About us
Co.Ro. Jewels is a project by Architects Costanza De Cecco and Giulia Giannini.
“Architecture-à-porter”
conveys the meaning and the vision of our work, without compromise.
It’s the choice we make every day, an exploration across all the shades of our character. Translating it into jewellery is a divertissement for us, which we turn into concrete shapes that can be worn in any occasion.
the designers
While strengthening their 20-years long friendship, their shared fascination with jewellery turned into a project that found its ideal harbour in the studio-boutique located in via della Scrofa, a focal point to welcome a wide variety of creative ideas.
Driven by an eclectic curiosity, their artistic exploration draws on Baroque splendour as much as on Zen minimalism, on sumptuous Venetian views as well as on light-hearted Roman alleys. Close as day and night, as comics and fairy tales, from the multifaceted and breezy harmony between these two designers it couldn’t come to life anything other than tiny design objects exuding vibrant uniqueness.
Their vision
To make the language of architecture speak with the voice of jewellery design.
To give a scaled-down experience of the charm of buildings, perspectives and volumes, enriching it with the memories of the people who are wearing it.
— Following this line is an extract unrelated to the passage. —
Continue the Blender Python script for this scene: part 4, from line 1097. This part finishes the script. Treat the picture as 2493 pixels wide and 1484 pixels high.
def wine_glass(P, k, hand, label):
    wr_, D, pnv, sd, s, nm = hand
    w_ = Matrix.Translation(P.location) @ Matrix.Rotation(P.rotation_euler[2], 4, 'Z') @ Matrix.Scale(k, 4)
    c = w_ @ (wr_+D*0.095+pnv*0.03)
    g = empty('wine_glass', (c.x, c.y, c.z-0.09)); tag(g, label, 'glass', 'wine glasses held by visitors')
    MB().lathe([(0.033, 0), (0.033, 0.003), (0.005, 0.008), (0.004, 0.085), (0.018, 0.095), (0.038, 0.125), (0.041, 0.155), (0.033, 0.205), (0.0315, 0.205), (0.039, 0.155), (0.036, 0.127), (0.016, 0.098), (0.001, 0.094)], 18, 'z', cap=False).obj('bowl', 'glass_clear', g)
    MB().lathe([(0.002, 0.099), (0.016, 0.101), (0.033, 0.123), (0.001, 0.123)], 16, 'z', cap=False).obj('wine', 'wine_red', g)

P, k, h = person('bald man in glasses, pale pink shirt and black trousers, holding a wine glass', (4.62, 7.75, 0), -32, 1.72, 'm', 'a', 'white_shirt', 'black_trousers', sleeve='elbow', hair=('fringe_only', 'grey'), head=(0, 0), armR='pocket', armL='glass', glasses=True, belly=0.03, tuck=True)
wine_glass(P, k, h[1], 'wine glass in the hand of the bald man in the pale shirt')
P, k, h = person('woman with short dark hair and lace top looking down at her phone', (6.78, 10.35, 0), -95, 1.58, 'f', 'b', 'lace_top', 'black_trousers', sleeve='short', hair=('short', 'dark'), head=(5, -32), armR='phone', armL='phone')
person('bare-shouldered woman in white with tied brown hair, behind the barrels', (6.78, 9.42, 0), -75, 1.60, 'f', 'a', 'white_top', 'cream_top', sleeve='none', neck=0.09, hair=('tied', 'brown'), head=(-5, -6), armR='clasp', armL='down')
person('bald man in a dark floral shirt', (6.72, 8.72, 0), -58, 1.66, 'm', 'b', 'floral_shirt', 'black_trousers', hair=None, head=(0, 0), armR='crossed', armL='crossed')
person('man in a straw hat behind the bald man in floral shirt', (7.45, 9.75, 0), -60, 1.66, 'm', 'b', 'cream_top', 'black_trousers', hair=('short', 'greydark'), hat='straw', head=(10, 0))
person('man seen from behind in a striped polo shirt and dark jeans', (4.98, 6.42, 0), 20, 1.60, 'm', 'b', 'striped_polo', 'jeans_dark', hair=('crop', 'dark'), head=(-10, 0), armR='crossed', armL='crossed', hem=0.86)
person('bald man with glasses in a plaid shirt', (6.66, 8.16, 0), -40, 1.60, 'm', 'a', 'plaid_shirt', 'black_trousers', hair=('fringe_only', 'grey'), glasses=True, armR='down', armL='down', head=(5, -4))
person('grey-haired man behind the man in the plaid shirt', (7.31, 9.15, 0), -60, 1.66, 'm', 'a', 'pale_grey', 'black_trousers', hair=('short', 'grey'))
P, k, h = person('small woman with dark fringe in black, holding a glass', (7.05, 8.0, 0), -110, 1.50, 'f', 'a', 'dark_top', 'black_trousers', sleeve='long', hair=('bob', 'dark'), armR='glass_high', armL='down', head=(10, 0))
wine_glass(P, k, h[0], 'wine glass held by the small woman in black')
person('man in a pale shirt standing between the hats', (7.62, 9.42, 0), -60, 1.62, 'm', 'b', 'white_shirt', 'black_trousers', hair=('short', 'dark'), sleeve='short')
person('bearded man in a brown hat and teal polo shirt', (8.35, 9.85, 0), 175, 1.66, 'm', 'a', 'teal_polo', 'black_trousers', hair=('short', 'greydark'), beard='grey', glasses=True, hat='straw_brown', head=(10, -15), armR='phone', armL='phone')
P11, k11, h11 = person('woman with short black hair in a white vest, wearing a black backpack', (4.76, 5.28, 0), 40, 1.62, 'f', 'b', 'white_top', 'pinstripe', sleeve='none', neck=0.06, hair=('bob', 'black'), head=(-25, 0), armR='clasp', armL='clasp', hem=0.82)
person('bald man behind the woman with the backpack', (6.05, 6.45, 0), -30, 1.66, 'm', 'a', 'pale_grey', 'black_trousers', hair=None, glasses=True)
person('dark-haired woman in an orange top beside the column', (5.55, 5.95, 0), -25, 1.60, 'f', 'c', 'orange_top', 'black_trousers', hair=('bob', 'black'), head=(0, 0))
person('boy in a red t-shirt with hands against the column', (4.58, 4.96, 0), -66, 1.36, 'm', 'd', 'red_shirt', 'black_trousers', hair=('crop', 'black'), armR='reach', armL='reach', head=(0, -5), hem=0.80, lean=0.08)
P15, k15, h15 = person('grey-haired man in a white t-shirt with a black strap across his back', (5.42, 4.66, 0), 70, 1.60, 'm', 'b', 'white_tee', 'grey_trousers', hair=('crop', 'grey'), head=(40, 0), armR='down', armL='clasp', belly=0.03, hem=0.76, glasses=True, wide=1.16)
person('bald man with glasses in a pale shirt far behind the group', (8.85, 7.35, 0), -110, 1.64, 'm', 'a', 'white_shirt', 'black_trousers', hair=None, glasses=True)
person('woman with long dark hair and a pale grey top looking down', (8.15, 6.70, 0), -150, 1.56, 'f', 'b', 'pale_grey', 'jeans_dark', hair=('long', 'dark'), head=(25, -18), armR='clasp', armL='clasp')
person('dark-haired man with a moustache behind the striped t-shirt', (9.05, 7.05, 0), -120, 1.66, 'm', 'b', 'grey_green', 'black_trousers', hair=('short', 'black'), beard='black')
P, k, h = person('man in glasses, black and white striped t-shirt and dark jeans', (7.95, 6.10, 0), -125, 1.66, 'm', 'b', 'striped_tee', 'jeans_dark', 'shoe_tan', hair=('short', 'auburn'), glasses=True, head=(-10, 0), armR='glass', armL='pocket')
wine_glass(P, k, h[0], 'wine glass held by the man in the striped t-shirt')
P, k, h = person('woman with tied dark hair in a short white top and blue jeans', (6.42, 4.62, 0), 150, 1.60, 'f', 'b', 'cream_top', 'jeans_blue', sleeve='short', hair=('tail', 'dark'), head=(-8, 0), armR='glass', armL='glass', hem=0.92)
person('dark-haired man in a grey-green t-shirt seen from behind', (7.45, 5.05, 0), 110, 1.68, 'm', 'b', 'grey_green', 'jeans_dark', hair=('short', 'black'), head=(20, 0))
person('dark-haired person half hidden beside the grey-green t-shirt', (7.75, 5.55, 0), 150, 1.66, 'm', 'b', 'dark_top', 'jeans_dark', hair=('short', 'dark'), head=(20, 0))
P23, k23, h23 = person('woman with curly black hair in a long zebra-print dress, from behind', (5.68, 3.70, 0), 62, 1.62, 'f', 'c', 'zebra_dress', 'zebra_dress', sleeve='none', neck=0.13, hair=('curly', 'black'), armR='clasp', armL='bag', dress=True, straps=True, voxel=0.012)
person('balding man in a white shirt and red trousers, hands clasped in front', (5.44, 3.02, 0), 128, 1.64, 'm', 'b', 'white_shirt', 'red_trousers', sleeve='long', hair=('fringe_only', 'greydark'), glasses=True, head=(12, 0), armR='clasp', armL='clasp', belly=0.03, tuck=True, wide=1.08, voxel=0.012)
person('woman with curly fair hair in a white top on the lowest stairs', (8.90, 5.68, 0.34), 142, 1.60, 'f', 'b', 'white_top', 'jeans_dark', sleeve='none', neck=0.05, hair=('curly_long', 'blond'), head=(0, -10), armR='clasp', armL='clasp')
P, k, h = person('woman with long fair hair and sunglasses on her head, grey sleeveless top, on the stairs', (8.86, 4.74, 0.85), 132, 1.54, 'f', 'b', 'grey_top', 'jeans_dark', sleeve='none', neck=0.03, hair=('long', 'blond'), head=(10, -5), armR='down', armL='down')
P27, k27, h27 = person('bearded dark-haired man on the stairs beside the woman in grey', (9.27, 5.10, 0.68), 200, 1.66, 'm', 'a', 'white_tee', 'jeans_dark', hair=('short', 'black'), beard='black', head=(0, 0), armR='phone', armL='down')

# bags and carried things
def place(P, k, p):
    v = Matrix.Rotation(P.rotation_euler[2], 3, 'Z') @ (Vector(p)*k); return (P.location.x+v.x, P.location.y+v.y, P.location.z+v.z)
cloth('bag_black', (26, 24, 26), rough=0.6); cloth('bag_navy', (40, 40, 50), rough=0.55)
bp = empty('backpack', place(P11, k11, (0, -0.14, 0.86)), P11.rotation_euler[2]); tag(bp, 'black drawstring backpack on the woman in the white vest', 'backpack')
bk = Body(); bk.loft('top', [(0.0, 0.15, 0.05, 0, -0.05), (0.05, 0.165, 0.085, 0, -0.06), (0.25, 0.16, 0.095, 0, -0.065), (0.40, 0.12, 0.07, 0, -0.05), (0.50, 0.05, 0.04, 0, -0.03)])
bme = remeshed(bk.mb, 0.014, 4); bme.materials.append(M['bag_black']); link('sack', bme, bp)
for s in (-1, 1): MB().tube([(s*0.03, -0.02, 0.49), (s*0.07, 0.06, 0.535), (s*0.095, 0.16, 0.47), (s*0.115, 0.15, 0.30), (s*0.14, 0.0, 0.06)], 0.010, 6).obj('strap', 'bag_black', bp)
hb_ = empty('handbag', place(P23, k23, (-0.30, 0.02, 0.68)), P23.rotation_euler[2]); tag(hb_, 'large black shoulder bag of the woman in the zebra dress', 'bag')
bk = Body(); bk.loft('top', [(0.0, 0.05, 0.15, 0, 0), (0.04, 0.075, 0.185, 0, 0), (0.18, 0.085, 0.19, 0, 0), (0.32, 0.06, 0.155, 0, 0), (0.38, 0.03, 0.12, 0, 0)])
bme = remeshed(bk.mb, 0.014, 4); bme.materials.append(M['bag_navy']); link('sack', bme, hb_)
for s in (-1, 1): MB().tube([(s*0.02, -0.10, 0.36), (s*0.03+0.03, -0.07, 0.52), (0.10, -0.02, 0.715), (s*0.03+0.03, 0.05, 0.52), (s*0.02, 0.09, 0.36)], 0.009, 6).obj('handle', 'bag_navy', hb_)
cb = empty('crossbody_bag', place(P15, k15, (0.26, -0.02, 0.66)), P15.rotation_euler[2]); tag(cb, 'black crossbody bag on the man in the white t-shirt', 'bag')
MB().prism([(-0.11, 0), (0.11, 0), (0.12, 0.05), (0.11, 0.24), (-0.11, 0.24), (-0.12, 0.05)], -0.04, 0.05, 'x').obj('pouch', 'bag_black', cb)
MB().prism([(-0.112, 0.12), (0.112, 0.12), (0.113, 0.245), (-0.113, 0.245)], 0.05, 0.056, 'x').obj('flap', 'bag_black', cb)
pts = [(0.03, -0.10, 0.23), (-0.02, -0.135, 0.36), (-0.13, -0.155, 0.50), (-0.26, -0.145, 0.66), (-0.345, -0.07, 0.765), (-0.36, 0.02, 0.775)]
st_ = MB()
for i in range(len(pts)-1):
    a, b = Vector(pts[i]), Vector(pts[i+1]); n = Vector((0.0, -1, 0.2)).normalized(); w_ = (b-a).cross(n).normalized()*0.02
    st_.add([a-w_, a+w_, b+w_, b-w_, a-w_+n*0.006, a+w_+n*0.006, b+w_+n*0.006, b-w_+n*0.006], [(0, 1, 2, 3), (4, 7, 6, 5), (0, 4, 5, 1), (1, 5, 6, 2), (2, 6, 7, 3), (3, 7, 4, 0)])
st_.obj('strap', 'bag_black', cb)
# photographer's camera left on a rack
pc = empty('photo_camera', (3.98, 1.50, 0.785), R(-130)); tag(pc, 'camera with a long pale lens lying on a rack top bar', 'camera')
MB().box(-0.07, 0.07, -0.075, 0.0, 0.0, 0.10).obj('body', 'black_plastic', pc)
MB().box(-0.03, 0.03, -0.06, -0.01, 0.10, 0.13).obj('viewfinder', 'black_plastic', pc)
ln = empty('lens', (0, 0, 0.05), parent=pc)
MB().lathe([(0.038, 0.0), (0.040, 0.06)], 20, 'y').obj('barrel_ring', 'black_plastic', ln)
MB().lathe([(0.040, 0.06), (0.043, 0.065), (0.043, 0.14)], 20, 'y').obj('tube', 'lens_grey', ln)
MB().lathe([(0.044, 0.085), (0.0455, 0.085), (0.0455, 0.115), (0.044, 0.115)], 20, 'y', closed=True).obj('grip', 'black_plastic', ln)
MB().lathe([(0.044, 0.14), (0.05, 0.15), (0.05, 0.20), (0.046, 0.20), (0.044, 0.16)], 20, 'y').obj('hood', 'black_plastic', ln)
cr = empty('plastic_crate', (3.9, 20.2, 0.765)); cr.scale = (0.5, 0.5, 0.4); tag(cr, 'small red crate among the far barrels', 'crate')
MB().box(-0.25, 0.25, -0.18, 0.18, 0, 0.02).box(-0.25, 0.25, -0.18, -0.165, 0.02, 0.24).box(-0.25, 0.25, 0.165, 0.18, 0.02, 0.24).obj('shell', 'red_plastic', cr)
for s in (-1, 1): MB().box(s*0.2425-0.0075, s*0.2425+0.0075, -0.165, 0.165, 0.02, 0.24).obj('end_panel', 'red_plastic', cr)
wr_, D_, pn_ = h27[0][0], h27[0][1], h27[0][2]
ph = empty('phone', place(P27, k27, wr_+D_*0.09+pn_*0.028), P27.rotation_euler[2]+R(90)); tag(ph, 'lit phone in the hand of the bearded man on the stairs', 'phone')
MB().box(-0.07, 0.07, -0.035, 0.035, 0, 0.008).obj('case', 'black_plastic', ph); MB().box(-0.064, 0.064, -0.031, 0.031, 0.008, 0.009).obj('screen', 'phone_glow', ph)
Co.Ro. jewellery takes form in this idea of lightness, playing with references and resemblances, jumping across past and future, technology and craftsmanship, monumentality and miniature details. Here images and memories, deep-seated in places and urban textures, connect and thicken for the sake of an aesthetic experience to enjoy everyday.
Their name
The name Co.Ro. recalls and connects two ideas: the craftsmen’s voices and hands that, just like a choir (“Coro” in Italian), move and sync together under the direction of the two designers; the acronym of Collegio Romano, location of the historical Roman high school Ennio Quirino Visconti where their friendship was born.
their work
Each piece of jewellery is an architectural composition: the initial idea goes under a laborious project phase, made of trials and sketches, of bidimensional practice with pencil and paper and 3D implementation of wax micro-sculptures through digital printing and handshaping.